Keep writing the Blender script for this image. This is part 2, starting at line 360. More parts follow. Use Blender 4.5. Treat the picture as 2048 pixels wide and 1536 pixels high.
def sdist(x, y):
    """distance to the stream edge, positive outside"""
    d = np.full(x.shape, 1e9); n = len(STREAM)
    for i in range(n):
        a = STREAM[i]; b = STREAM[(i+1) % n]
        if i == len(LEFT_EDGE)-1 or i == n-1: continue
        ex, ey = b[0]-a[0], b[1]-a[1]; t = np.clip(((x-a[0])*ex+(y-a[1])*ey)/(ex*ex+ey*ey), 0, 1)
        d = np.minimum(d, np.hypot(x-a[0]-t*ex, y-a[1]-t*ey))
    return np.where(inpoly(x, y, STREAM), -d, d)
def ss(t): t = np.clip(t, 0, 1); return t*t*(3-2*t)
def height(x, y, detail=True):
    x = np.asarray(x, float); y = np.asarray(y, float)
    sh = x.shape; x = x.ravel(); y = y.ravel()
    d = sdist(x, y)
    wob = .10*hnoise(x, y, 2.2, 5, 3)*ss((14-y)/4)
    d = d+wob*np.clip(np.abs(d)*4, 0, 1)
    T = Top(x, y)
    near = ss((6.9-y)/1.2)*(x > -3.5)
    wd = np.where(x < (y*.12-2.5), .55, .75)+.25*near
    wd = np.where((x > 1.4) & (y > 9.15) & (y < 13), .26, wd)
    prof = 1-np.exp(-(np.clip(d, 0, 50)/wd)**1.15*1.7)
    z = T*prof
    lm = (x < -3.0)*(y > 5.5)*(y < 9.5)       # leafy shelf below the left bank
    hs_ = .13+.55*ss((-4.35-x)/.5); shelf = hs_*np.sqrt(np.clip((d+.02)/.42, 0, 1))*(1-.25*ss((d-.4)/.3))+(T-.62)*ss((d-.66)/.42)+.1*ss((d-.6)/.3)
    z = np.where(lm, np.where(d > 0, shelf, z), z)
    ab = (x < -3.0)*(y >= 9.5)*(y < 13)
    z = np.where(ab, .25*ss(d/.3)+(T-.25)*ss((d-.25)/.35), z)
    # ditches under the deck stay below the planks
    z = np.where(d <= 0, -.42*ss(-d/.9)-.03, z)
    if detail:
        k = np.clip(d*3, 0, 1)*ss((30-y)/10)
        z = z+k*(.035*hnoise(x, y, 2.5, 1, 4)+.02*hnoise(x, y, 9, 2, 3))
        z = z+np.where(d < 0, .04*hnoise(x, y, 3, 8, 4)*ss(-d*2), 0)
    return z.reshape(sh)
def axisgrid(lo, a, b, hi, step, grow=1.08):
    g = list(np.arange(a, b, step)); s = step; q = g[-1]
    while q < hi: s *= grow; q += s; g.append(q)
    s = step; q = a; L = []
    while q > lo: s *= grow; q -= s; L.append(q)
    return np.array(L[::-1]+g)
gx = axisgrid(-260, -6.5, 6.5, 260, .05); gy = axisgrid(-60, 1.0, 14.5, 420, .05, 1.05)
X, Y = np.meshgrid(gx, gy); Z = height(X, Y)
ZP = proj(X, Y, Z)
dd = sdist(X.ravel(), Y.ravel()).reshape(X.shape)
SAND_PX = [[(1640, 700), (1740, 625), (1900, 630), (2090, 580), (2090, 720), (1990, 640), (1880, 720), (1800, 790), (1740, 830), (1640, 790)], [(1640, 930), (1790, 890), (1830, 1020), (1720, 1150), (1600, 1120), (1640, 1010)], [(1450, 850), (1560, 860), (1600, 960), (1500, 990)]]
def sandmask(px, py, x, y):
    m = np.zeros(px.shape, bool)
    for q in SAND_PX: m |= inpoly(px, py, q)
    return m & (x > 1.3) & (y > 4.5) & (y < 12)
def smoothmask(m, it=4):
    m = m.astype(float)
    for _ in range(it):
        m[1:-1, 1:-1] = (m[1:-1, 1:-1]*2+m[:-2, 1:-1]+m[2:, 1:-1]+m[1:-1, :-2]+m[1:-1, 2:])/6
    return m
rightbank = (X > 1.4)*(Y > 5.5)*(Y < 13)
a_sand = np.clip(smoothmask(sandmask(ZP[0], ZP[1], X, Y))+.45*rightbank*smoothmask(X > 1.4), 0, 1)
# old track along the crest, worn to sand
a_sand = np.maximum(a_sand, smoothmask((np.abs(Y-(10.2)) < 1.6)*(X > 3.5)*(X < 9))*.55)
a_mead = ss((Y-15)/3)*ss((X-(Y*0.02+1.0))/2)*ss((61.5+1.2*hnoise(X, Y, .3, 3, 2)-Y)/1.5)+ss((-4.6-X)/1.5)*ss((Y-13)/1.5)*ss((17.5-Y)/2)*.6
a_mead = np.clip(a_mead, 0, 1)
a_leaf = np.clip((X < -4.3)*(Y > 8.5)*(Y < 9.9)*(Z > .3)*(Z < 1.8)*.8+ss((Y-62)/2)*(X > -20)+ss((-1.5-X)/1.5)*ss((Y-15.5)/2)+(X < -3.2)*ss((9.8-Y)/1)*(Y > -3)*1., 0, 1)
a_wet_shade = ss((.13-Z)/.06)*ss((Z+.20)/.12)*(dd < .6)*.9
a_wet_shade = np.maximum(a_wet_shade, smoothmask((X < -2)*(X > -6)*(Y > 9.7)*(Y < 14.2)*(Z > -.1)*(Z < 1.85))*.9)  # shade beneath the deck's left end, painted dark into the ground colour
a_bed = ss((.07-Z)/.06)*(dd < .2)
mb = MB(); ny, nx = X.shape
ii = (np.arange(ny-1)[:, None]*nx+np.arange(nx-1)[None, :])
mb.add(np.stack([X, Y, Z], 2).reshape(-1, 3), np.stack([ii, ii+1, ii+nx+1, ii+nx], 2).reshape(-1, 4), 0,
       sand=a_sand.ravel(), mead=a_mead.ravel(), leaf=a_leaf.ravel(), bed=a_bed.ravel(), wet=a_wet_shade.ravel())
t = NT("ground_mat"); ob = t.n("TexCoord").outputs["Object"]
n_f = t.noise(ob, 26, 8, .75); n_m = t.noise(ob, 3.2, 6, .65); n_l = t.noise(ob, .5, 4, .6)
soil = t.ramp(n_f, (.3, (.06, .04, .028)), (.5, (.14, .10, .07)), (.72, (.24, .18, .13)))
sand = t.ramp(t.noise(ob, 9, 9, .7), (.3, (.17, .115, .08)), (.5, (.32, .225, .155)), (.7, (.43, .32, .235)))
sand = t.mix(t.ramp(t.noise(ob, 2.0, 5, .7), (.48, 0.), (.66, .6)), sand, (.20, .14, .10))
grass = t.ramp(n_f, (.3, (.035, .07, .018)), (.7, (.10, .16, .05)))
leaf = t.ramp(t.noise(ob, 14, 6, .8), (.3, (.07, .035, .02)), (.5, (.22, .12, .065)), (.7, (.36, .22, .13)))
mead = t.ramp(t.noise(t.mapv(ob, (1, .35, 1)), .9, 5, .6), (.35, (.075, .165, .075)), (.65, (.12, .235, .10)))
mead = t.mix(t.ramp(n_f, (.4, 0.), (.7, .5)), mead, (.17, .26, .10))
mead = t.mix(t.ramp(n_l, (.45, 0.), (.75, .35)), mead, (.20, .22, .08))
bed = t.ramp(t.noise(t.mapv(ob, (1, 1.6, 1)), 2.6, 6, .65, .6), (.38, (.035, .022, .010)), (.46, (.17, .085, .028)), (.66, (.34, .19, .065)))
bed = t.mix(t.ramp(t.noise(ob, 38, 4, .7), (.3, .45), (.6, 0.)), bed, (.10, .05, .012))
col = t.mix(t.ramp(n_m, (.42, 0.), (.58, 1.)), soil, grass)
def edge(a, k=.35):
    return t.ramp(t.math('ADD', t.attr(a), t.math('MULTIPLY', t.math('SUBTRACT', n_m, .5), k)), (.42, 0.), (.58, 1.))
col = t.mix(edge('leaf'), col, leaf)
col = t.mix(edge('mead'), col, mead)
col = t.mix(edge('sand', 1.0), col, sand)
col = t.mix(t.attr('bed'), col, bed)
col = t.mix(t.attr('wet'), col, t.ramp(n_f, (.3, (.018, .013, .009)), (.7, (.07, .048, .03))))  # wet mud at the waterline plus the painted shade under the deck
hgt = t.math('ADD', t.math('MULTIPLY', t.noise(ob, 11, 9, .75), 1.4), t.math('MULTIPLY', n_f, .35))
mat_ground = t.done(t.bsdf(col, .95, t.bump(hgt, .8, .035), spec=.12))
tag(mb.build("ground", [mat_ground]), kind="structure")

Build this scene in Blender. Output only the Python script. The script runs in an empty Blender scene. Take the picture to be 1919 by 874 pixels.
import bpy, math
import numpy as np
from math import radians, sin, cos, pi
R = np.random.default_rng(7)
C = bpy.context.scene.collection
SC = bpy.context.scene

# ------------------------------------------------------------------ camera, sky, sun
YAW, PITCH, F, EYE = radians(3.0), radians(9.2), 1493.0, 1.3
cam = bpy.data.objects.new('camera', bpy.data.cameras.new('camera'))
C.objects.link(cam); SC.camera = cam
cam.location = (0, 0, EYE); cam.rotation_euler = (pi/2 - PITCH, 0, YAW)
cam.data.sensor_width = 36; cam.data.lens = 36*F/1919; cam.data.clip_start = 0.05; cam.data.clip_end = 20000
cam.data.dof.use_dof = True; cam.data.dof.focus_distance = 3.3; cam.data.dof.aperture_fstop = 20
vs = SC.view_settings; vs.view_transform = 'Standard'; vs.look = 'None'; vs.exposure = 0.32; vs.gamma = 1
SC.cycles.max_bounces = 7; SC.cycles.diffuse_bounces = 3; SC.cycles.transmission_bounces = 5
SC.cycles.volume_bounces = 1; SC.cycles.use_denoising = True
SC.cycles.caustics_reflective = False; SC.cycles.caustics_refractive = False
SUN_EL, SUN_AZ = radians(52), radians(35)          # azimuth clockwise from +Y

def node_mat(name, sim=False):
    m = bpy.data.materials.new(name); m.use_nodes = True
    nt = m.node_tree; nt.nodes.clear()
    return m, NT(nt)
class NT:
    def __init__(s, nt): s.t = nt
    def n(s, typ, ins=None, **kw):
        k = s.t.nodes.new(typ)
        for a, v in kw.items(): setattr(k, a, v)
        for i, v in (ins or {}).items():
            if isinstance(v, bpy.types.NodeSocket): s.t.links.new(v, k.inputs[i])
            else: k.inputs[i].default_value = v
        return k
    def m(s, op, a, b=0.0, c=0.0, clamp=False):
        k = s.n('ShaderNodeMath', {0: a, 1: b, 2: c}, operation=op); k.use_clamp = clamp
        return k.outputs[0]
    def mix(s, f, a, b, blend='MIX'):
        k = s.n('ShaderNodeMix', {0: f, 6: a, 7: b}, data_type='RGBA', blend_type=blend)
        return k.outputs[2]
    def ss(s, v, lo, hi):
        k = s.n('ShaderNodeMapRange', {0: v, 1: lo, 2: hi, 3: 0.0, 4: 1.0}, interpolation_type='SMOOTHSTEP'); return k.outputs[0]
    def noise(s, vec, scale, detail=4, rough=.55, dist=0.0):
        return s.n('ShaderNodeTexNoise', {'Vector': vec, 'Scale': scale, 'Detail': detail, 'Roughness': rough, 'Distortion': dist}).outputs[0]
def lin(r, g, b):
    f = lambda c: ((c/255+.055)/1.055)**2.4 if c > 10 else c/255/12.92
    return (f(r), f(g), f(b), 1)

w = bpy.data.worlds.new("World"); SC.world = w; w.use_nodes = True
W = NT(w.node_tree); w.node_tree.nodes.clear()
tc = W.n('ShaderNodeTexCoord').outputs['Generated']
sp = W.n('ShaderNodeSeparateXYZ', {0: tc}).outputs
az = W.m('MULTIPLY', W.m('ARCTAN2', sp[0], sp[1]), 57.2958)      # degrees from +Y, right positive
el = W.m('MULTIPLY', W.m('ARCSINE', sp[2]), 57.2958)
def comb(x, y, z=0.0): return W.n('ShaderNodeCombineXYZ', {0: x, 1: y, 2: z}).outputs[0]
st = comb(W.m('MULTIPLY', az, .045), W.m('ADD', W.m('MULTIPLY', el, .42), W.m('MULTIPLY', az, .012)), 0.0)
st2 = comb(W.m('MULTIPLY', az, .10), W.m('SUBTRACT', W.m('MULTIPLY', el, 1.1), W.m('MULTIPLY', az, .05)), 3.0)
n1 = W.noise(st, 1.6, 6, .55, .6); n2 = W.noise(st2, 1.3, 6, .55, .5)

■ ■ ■

PROBLEM DESCRIPTION - Transcribe the lines above from the one with "Build this scene" through the one with "SC = bpy.context.scene". Include both ends and leave out every other line.

ANSWER IN FULL -
Build this scene in Blender. Output only the Python script. The script runs in an empty Blender scene. Take the picture to be 1919 by 874 pixels.
import bpy, math
import numpy as np
from math import radians, sin, cos, pi
R = np.random.default_rng(7)
C = bpy.context.scene.collection
SC = bpy.context.scene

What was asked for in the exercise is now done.